Abstracts

Heike Wiese, Humboldt-Universität zu Berlin - 29.11.2022, 17 Uhr

Heike Wiese, Humboldt-Universität zu Berlin - 29.11.2022, 17 Uhr

Kern und Peripherie in der Linguistik: Wer zählt als normale*r Sprecher*in?

In empirischen Wissenschaften finden sich implizite oder explizite Annahmen über die Grundgesamtheit und sinnvolle repräsentative Stichproben aus ihr. In der Linguistik sind dies unter anderem Annahmen über Sprecher:innen, d.h. darüber, wer als normal, typisch oder Default angesehen wird. Solche Annahmen werden mittlerweile stärker reflektiert, und in meinem Vortrag erörtere ich einige der Problemfelder. Ich behandele dabei Fragen wie: Wer zählt als Muttersprachler:in? Wem gehört der Dialekt? Welche Sprecher:innen erforschen wir für Grammatikbeschreibung und Sprachverarbeitung? An wem orientiert sich „Bildungssprache“? Welche Art gesellschaftlicher Makrokontexte und geographischer Regionen haben wir primär im Blick? Ich analysiere zugrundeliegende Annahmen dazu, wer zum Kern und wer zur Peripherie zählt, und diskutiere Implikationen für Forschung und Transfer.

Jennifer Nycz, Georgetown University - 13.12.2022, 17 Uhr

Jennifer Nycz, Georgetown University - 13.12.2022, 17 Uhr

Dialects on the Move: What Second Dialect Acquisition Can Reveal About People, Vowel Systems, and Change Over the Lifespan

You don't need linguistics training to observe that people sometimes change their accent after moving to a new region, adjusting their speech to become more similar to that of the ambient dialect. But for understanding the details of how and why such change happens - which sounds shift and which stay put, what linguistic factors favor or disfavor change, and the social motivations underlying these patterns - the linguist's diverse theoretical and methodological toolkit is a valuable resource. In this talk I will argue that studies of accent change due to mobility (or "second dialect acquisition") can also speak to key questions in sociophonetics and contribute to phonological debates about how words and sounds are represented. I'll also discuss some of the methodological issues that arise in the study of accent change over the lifespan, and ways to address them. To illustrate these points, I will present findings from my work examining the speech of native Torontonians living in New York City and native New Yorkers who have moved to Toronto. I’ll focus specifically on variation and change in these speakers’ vowel systems, and paint a (somewhat paradoxical) picture of phonetically and lexically gradient dialect change occurring against a backdrop of structural stability. Finally, I'll discuss what these findings suggest about phonological representations and change, and avenues for future research.

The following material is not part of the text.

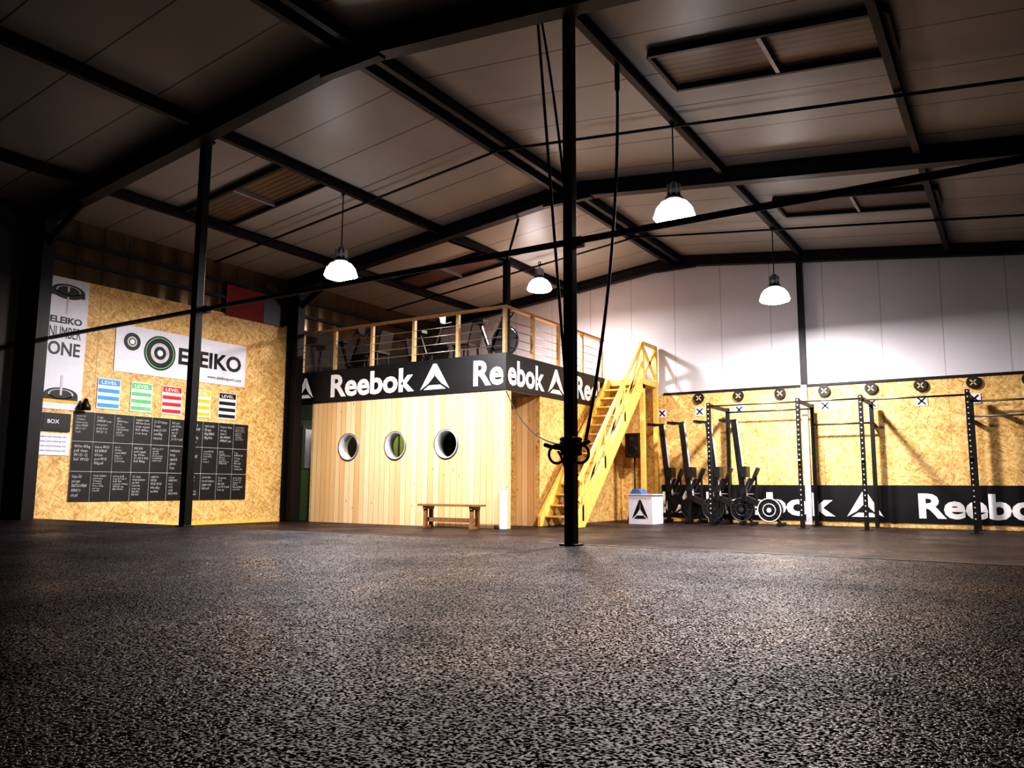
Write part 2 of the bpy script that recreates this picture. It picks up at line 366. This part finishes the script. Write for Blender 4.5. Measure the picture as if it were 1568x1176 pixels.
b=B(); b.box(MX-.03,MX+.07,MY-.13,MY-.03,.002,.74,M_white); b.box(MX-.035,MX+.075,MY-.135,MY-.025,.74,.76,M_lgray); b.done('white_storage_bin',.006)
b=B(); o=MY-.02
b.box(XL+.01,MX+.02,o-.005,o+.015,2.66,3.39,M_ban); b.box(MX+.001,MX+.02,o+.015,17.15,2.66,3.39,M_ban)
yy=o-.009; z=2.79; H=.47
delta(b,(-14.05,yy,z),U_X,U_Z,.52,H,M_text)
b.text('Reebok',(-12.98,yy,z),U_X,U_Z,2.42,H,M_text,OFF,CN)
delta(b,(-10.4,yy,z-.02),U_X,U_Z,.76,.53,M_text)
b.text('Re',(-9.05,yy,z),U_X,U_Z,.72,H,M_text,OFF,CN)
xx=MX+.024
b.text('ebok',(xx,12.84,z),U_Y,U_Z,1.42,H,M_text,OFF,CN)
delta(b,(xx,14.4,z-.02),U_Y,U_Z,.72,.53,M_text)
b.text('Reeb',(xx,15.65,z),U_Y,U_Z,1.45,H,M_text,OFF,CN)
b.done('mezzanine_banner')
b=B(); ZT=4.3
for x in (-14.0,-12.95,-11.83,-10.65,-9.5,-8.36): b.box(x-.035,x+.035,MY+.02,MY+.09,3.385,ZT,M_pine)
b.box(XL+.02,MX,MY+.0,MY+.115,ZT,ZT+.045,M_pine)
for z in (3.55,3.72,3.89,4.06): b.cyl((XL+.03,MY+.055,z),(MX-.05,MY+.055,z),.009,M_cable,8)
b.done('mezzanine_railing')
b=B()
for y in (13.9,15.0,16.1,17.1): b.box(MX-.09,MX-.02,y-.035,y+.035,3.385,ZT,M_pine)
b.box(MX-.12,MX,MY+.12,17.2,ZT,ZT+.045,M_pine)
for z in (3.55,3.72,3.89,4.06): b.cyl((MX-.055,MY+.26,z),(MX-.055,17.1,z),.009,M_cable,8)
b.done('balustrade')
# stairs
b=B(); y0,y1=14.0,17.2; x0,x1=-8.2,-7.35; n=15
for x in (x0,x1):
    b.raw([(x+dx,y,z) for dx in (-.03,.03) for y,z in ((y0-.1,.01),(y0+.2,.01),(y1,3.05),(y1,3.34),(y1-.12,3.34),(y0-.1,.22))],
      [(0,1,2,3,4,5),(11,10,9,8,7,6)]+[(i,6+i,6+(i+1)%6,(i+1)%6) for i in range(6)],M_yel)
for k in range(1,n):
    z=3.3*k/n; y=y0+(y1-y0)*k/n
    b.box(x0+.03,x1-.03,y-.12,y+.12,z-.035,z,M_yel)
b.box(MX+.022,x1+.03,y1,YB-.05,3.2,3.34,M_yel)
b.box(x1-.06,x1+.04,YB-.2,YB-.1,0,4.2,M_yel); b.box(x1-.06,x1+.04,y1+.0,y1+.1,3.1,4.2,M_yel)
b.box(x1-.06,x1+.04,y1,y1+.1,0,3.2,M_yel)
b.box(x1-.05,x1+.03,y1,YB-.1,4.15,4.22,M_yel)
b.beam((x1,y1+.08,3.4),(x1,YB-.15,4.1),.04,.08,M_yel); b.beam((x1,y1+.08,4.1),(x1,YB-.15,3.4),.04,.08,M_yel)
for x in (x1,):
    for t in (.04,.36,.68):
        y=y0+(y1-y0)*t; z=3.3*t
        b.box(x-.03,x+.03,y-.035,y+.035,z,z+.92,M_yel)
    b.beam((x,y0,.9),(x,y1+.05,4.18),.05,.09,M_yel); b.beam((x,y0,.5),(x,y1+.05,3.75),.03,.08,M_yel)
    for t in (.04,.36,.68):
        ya=y0+(y1-y0)*t; yb=y0+(y1-y0)*(t+.32); b.beam((x,ya,3.3*t+.15),(x,yb,3.3*(t+.32)+.85),.03,.07,M_yel)
b.done('wooden_staircase')

# ------------------------------------------------------------------ left wall displays
W0=XL+.004
b=B(); ya,yb=7.66,11.45; za,zb=.5,2.1; b.box(W0,W0+.01,ya,yb,za,zb,M_chalk)
nc=10; cw=(yb-ya)/nc; rh=(zb-za)/3
words='10 RX AMRAP 5x5 SNATCH 12 run 400m WOD burpee 21-15-9 clean jerk row box squat 85kg pull up KB press 3 rounds'.split()
for c in range(nc):
    for r in range(3):
        g=.006
        b.box(W0+.01,W0+.018,ya+c*cw+g,ya+(c+1)*cw-g,za+r*rh+g,za+(r+1)*rh-g,M_slate)
        body='\n'.join(' '.join(random.choice(words) for _ in range(2))[:13] for _ in range(random.choice((4,5,6,7))))
        hh=rh*.78*random.uniform(.6,1)
        b.text(body,(W0+.0195,ya+c*cw+.04,za+(r+1)*rh-.06-hh),U_Y,U_Z,cw*random.uniform(.55,.78),hh,M_chalk,0,None,1)
b.done('training_chalkboard')
for (y,mt) in ((8.27,M_cblue),(8.92,M_cgreen),(9.57,M_cred),(10.25,M_cyel),(10.88,M_bt)):
    b=B(); w=.44; b.box(W0,W0+.01,y-w/2,y+w/2,2.18,2.74,M_white)
    for k in range(4):
        b.box(W0+.01,W0+.013,y-w/2+.015,y+w/2-.015,2.21+k*.135,2.21+k*.135+(.07 if k<3 else .11),mt)
    b.text('LEVEL',(W0+.0145,y-.15,2.635),U_Y,U_Z,.3,.06,M_text,.01)
    b.done('class_schedule_poster')
b=B(); ya,yb,za,zb=8.33,11.3,2.9,3.8; b.box(W0,W0+.01,ya,yb,za,zb,M_white)
x=W0+.013; zc0=3.36
b.disc((x,8.66,3.5),U_Y,U_Z,.17,M_bt); b.disc((x+.001,8.66,3.5),U_Y,U_Z,.10,M_lgray,r=.07); b.disc((x+.002,8.66,3.5),U_Y,U_Z,.05,M_text)
b.disc((x,9.25,zc0),U_Y,U_Z,.34,M_bt,36); b.disc((x+.001,9.25,zc0),U_Y,U_Z,.31,M_cgreen,36,r=.29); b.disc((x+.002,9.25,zc0),U_Y,U_Z,.20,M_lgray,32,r=.13); b.disc((x+.003,9.25,zc0),U_Y,U_Z,.06,M_text)
b.text('ELEIKO',(x,9.66,3.2),U_Y,U_Z,1.52,.34,M_bt,.03)
b.text('www.eleikosport.com',(x,10.35,2.98),U_Y,U_Z,.85,.09,M_bt,.01)
b.done('sponsor_banner')
b=B(); ya,yb=7.03,7.77; b.box(W0,W0+.01,ya,yb,2.1,4.44,M_white); ym=(ya+yb)/2
for (zz,h,mt) in ((4.2,.16,M_bt),(2.35,.2,M_bt)):
    b.disc((x,ym,zz),U_Y,(0,0,.45),.3,mt,30); b.disc((x+.001,ym,zz+.02),U_Y,(0,0,.4),.22,M_lgray,30,r=.19); b.box(x,x+.001,ym-.3,ym+.3,zz-.09,zz,mt)
    b.box(x,x+.002,ym-.02,ym+.02,zz,zz+.35 if zz<3 else zz+.1,M_lgray)
b.box(x+.002,x+.003,ym-.3,ym+.3,2.22,2.27,M_cyel)
b.box(x,x+.001,ym-.015,ym+.015,3.8,4.12,M_lgray)
b.text('ELEIKO',(x,ym-.28,3.62),U_Y,U_Z,.56,.12,M_bt,.03); b.text('NUMBER',(x,ym-.28,3.36),U_Y,U_Z,.56,.2,M_bt,0); b.text('ONE',(x,ym-.28,3.05),U_Y,U_Z,.56,.24,M_bt,.02)
b.done('vertical_banner')
b=B(); b.box(W0,W0+.03,7.1,7.6,1.72,2.03,M_bt); b.box(W0+.03,W0+.034,7.13,7.57,1.75,2.0,M_slate); b.text('BOX',(W0+.036,7.2,1.85),U_Y,U_Z,.2,.07,M_text,.01); b.done('framed_sign')
b=B(); b.box(W0,W0+.01,7.05,7.62,1.3,1.68,M_white)
for k in range(4): b.text('rules and training info',(W0+.012,7.1,1.36+k*.08),U_Y,U_Z,.46,.035,M_bt,0)
b.done('paper_notice')
b=B(); b.box(XL+.035,XL+.04,10.7,12.3,4.4,5.08,M_red); b.box(XL+.041,XL+.045,11.7,12.3,4.4,5.08,M_ban); b.cyl((XL+.04,10.65,5.1),(XL+.04,12.35,5.1),.015,M_steel,8); b.done('hanging_flag')
b=B(); b.lathe((XL+.11,7.8,2.12),[(.0,0),(.09,0),(.085,.08),(.05,.14),(.03,.2),(0,.21)],M_black,16); b.done('wall_bell')

# ------------------------------------------------------------------ back wall graphics
b=B(); b.box(-7.3,XR-.02,YB-.02,YB-.003,.1,.86,M_ban); y=YB-.024; z=.22; H=.46
b.text('k',(-7.28,y,z),U_X,U_Z,.26,H,M_text,OFF,CN); delta(b,(-6.98,y,z-.02),U_X,U_Z,.62,.52,M_text)
b.text('Reebok',(-6.2,y,z),U_X,U_Z,2.82,H,M_text,OFF,CN); delta(b,(-3.15,y,z-.02),U_X,U_Z,.72,.52,M_text)
b.text('Reebok',(-1.78,y,z),U_X,U_Z,2.5,H,M_text,OFF,CN); delta(b,(1.0,y,z-.02),U_X,U_Z,.72,.52,M_text)
b.done('wall_banner')
for k in range(9):
    x=-7.25+.94*k
    b=B()
    if k>0:
        b.cyl((x,YB-.065,2.9),(x,YB-.035,2.9),.125,M_bt,24); b.cyl((x,YB-.035,2.9),(x,YB-.004,2.9),.03,M_bt,12)
        for a in (.785,-.785):
            dx=.075*math.cos(a);dz=.075*math.sin(a); b.beam((x-dx,YB-.068,2.9-dz),(x+dx,YB-.068,2.9+dz),.004,.025,M_pine)
    if k!=3:
        b.box(x-.11,x+.11,YB-.014,YB-.004,2.48,2.68,M_white)
        for a in (.785,-.785):
            dx=.1*math.cos(a);dz=.1*math.sin(a); b.beam((x-dx,YB-.018,2.58-dz),(x+dx,YB-.018,2.58+dz),.004,.03,M_bt)
    b.done('wall_ball_target')

# ------------------------------------------------------------------ pull up rig
b=B(); fx=(-5.56,-3.71,-2.53,-.72,1.1); fy,by,hz=16.6,17.92,2.6
for x in fx:
    for y in (fy,by):
        b.box(x-.038,x+.038,y-.038,y+.038,.0,hz,M_steel); b.box(x-.1,x+.1,y-.1,y+.1,0,.012,M_steel)
        if y==fy:
            for k in range(24): b.box(x-.012,x+.012,y-.0395,y-.038,.25+k*.1,.275+k*.1,M_lgray)
    b.box(x-.03,x+.03,fy,by,hz-.09,hz-.02,M_steel)
    b.box(x-.03,x+.03,by,YB-.02,hz-.5,hz-.44,M_steel)
for xa,xb,z in ((-5.56,-3.71,2.53),(-3.71,-2.53,2.53),(-2.53,-.72,2.5),(-.72,1.1,2.1)):
    b.cyl((xa,fy,z),(xb,fy,z),.018,M_dgray,10)
for xa,xb,z in ((-5.56,-3.71,2.5),(-3.71,-2.53,2.15),(-.72,1.1,2.5)): b.cyl((xa,by,z),(xb,by,z),.02,M_dgray,10)
for x in fx[:4]: b.beam((x,fy-.1,1.35),(x,fy-.03,1.3),.05,.04,M_black)
b.done('pull_up_rig')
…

Natalia Kudriavtseva (Krupp Wissenschaftskolleg Greifswald/Kryvyi Rih National University) - 31.01.2023, 17 Uhr

Natalia Kudriavtseva (Krupp Wissenschaftskolleg Greifswald/Kryvyi Rih National University) - 31.01.2023, 17 Uhr

Turbulent Classrooms: Switching to Ukrainian from Russian in wartime

The focus of the talk is on individuals in Ukraine who, after the Euromaidan of 2013–2014 and the following Russian aggression, decided to change their linguistic practices and switch to speaking Ukrainian in daily life. Particularly, I focus on adult Russian speakers with or without a background in Ukrainian who still need to invest significantly in the language learning. The talk is based on 12-month ethnographic observation of Free Ukrainian Language Courses (FULC) – a volunteer network of Ukrainian language instructors teaching Ukrainian for free in Ukraine. The classroom data come from an FULC centre in Kherson, situated in Kherson region bordering the annexed Crimean Peninsula in the south of Ukraine. I concentrate on the linguistic practices of the FULC instructor and the students in order to reveal their attitudes towards bilingual practices, nonstandard use and syncretic Ukrainian-Russian forms. I argue that the inferences drawn from this research can inform our understanding of the dynamics of linguistic practices in multilingual, conflict-ridden settings, while they also shed light on the effective ways of extending Ukrainian as a second language to Ukraine’s Russian-speaking population at the time of the ongoing war.